A gagged Press, a muffled Tribe, and a damned Dam : a study on how the Kayan tribe on Borneo suffers from a censored media.

University essay from Lunds universitet/Centrum för öst- och sydöstasienstudier

Abstract: The purpose of this study is to highlight the interaction in the press between the indigenous people -the Orang Ulu- in Sarawak state, Borneo, and the Malaysian government. The focus lies on the Kayan tribe in the Uma Juman settlement, and how the government controlled media and lack of an open two-way dialogue affects them. A people without freedom of speech are a people in permanent danger of abuse by the state; without free expression no political action is possible as is no resistance to injustice and oppression. Thus, without freedom of expression, elections have little meaning. Without this freedom it is futile to expect political freedom or consequently economic freedom.
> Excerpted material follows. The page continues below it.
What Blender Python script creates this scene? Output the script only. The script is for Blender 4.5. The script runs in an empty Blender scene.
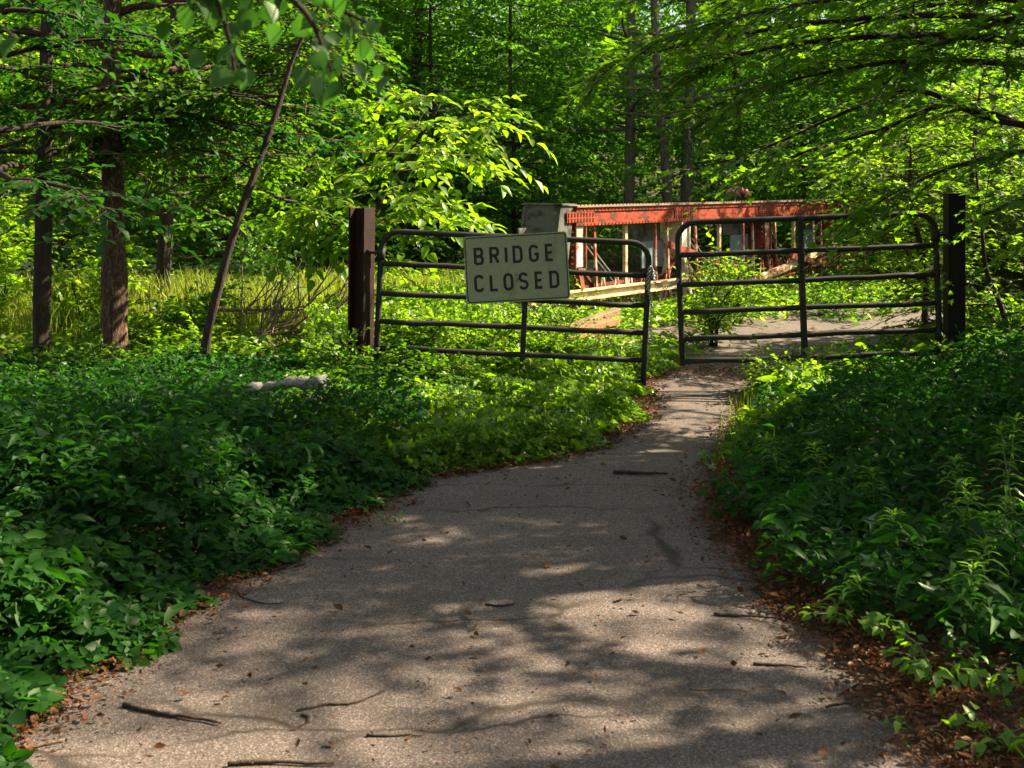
import bpy, math, random
import numpy as np
from mathutils import Vector

# ------------------------------------------------------------------ camera, sky, sun, exposure
SC = bpy.context.scene
COL = SC.collection
FPX, CH, HY = 1250.0, 1.85, 184.0            # focal length in px, eye height, horizon row
cd = bpy.data.cameras.new('camera'); cam = bpy.data.objects.new('camera', cd); COL.objects.link(cam)
cd.sensor_width = 36.0; cd.lens = FPX / 1024 * 36.0
cd.shift_y = -(384 - HY) / 1024.0
cd.clip_start = 0.05; cd.clip_end = 1000
cam.location = (0, 0, CH); cam.rotation_euler = (math.radians(90), 0, 0)
cd.dof.use_dof = True; cd.dof.focus_distance = 11.0; cd.dof.aperture_fstop = 6.3
SC.camera = cam

SUN_AZ, SUN_EL = math.radians(72), math.radians(39)
SUN = Vector((math.sin(SUN_AZ) * math.cos(SUN_EL), math.cos(SUN_AZ) * math.cos(SUN_EL), math.sin(SUN_EL)))
W = bpy.data.worlds.new('World'); SC.world = W; W.use_nodes = True
nt = W.node_tree; nt.nodes.clear()
sky = nt.nodes.new('ShaderNodeTexSky'); sky.sky_type = 'NISHITA'; sky.sun_disc = False
sky.sun_elevation = SUN_EL; sky.sun_rotation = SUN_AZ
bg = nt.nodes.new('ShaderNodeBackground'); bg.inputs[1].default_value = 0.05
wo = nt.nodes.new('ShaderNodeOutputWorld')
hz = nt.nodes.new('ShaderNodeHueSaturation'); hz.inputs['Saturation'].default_value = .25
nt.links.new(sky.outputs[0], hz.inputs['Color']); nt.links.new(hz.outputs[0], bg.inputs[0]); nt.links.new(bg.outputs[0], wo.inputs[0])
sl = bpy.data.lights.new('sun', 'SUN'); sl.energy = 5.0; sl.angle = math.radians(0.55); sl.color = (1.0, 0.84, 0.58)
so = bpy.data.objects.new('sun', sl); COL.objects.link(so)
so.rotation_euler = SUN.to_track_quat('Z', 'Y').to_euler(); so.location = SUN * 40
SC.view_settings.view_transform = 'Standard'; SC.view_settings.look = 'None'
SC.view_settings.gamma = 1.0; SC.view_settings.use_curve_mapping = False
SC.view_settings.exposure = 2.15
SC.render.engine = 'CYCLES'
cy = SC.cycles
cy.max_bounces = 6; cy.diffuse_bounces = 3; cy.glossy_bounces = 2; cy.transmission_bounces = 4; cy.transparent_max_bounces = 8
cy.use_denoising = True; cy.caustics_reflective = False; cy.caustics_refractive = False
cy.sample_clamp_indirect = 6.0

# ------------------------------------------------------------------ helpers
UP = np.array((0.0, 0.0, 1.0))
def px(x, y, Y):                              # a point of the picture at depth Y
    return np.array(((x - 512) / FPX * Y, Y, CH - (y - HY) / FPX * Y))
def tag(o, label=None, cat=None, group=None, kind=None):
    if label: o['label'] = label
    if cat: o['category'] = cat
    if group: o['group'] = group
    if kind: o['kind'] = kind
    return o
def empty(name, loc=(0, 0, 0), rot=(0, 0, 0), **k):
    o = bpy.data.objects.new(name, None); COL.objects.link(o)
    o.location = loc; o.rotation_euler = rot; o.empty_display_size = 0.1
    return tag(o, **k)
def link(name, me, mat, parent=None):
    o = bpy.data.objects.new(name, me); COL.objects.link(o)
    for m in (mat if isinstance(mat, (list, tuple)) else [mat]): me.materials.append(m)
    if parent: o.parent = parent
    return o
def nrm(a): return a / np.maximum(np.linalg.norm(a, axis=-1, keepdims=True), 1e-9)

class MB:
    def __init__(s): s.v = []; s.f = []; s.n = 0; s.sm = []; s.mi = []
    def add(s, V, F, smooth=False, mi=0):
        V = np.asarray(V, float).reshape(-1, 3)
        s.v.append(V)
        for f in F: s.f.append([i + s.n for i in f]); s.sm.append(smooth); s.mi.append(mi)
        s.n += len(V)
    def hexa(s, c8, mi=0):                     # 8 corners: bottom ring then top ring
        s.add(c8, [(3, 2, 1, 0), (4, 5, 6, 7), (0, 1, 5, 4), (1, 2, 6, 5), (2, 3, 7, 6), (3, 0, 4, 7)], mi=mi)
    def box(s, lo, hi, mi=0):
        (a, b, c), (d, e, f) = lo, hi
        s.hexa([(a, b, c), (d, b, c), (d, e, c), (a, e, c), (a, b, f), (d, b, f), (d, e, f), (a, e, f)], mi)
    def beam(s, p0, p1, w, h, side=None, mi=0, w1=None, h1=None):
        p0 = np.array(p0, float); p1 = np.array(p1, float); d = nrm(p1 - p0)
        sd = nrm(np.cross(d, UP if side is None else np.array(side, float))) if side is None else nrm(np.array(side, float))
        u = nrm(np.cross(sd, d)); w1 = w1 or w; h1 = h1 or h
        r = lambda p, a, b: [p - sd * a / 2 - u * b / 2, p + sd * a / 2 - u * b / 2, p + sd * a / 2 + u * b / 2, p - sd * a / 2 + u * b / 2]
        s.hexa(r(p0, w, h) + r(p1, w1, h1), mi)
    def tube(s, P, R, n=8, cap=True, bump=None, mi=0):
        P = np.asarray(P, float); R = np.broadcast_to(np.asarray(R, float), (len(P),))
        T = np.gradient(P, axis=0); T = nrm(T)
        ref = np.array((1.0, 0, 0)) if abs(T[0, 0]) < 0.8 else np.array((0, 1.0, 0))
        a = nrm(np.cross(T[0], ref)); V = []
        th = np.arange(n) * 2 * math.pi / n
        for i in range(len(P)):
            a = nrm(a - T[i] * a.dot(T[i])); b = np.cross(T[i], a)
            rr = R[i] * (1 if bump is None else bump[i])
            rr = np.broadcast_to(rr, (n,))[:, None]
            V.append(P[i] + rr * (np.cos(th)[:, None] * a + np.sin(th)[:, None] * b))
        F = [(i * n + j, i * n + (j + 1) % n, (i + 1) * n + (j + 1) % n, (i + 1) * n + j) for i in range(len(P) - 1) for j in range(n)]
        if cap: F += [tuple(range(n))[::-1], tuple((len(P) - 1) * n + j for j in range(n))]
        s.add(np.concatenate(V), F, smooth=True, mi=mi)
    def build(s, name, mat, parent=None, bevel=0):
        me = bpy.data.meshes.new(name)
        me.from_pydata(np.concatenate(s.v).tolist(), [], s.f)
        me.polygons.foreach_set('use_smooth', np.array(s.sm, bool))
        me.polygons.foreach_set('material_index', np.array(s.mi, np.int32))
        o = link(name, me, mat, parent)
        if bevel:
            b = o.modifiers.new('bevel', 'BEVEL'); b.width = bevel; b.segments = 2; b.limit_method = 'ANGLE'
        return o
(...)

Malaysia's complex relationship between ethnicity and politics is being played out through issues of media freedom. On the backdrop of these conditions, the guiding research question is: How does censorship affect the minorities in terms of Vision 2020? Vision 2020 (Wawasan 2020) is a project aiming to take Malaysia into a developed country by the year 2020. This project has included a Hydro Electric Power Dam; the Bakun Dam. The dam has been the subject of much controversy in terms of media censorship; thence it caters for a solid and relevant case study.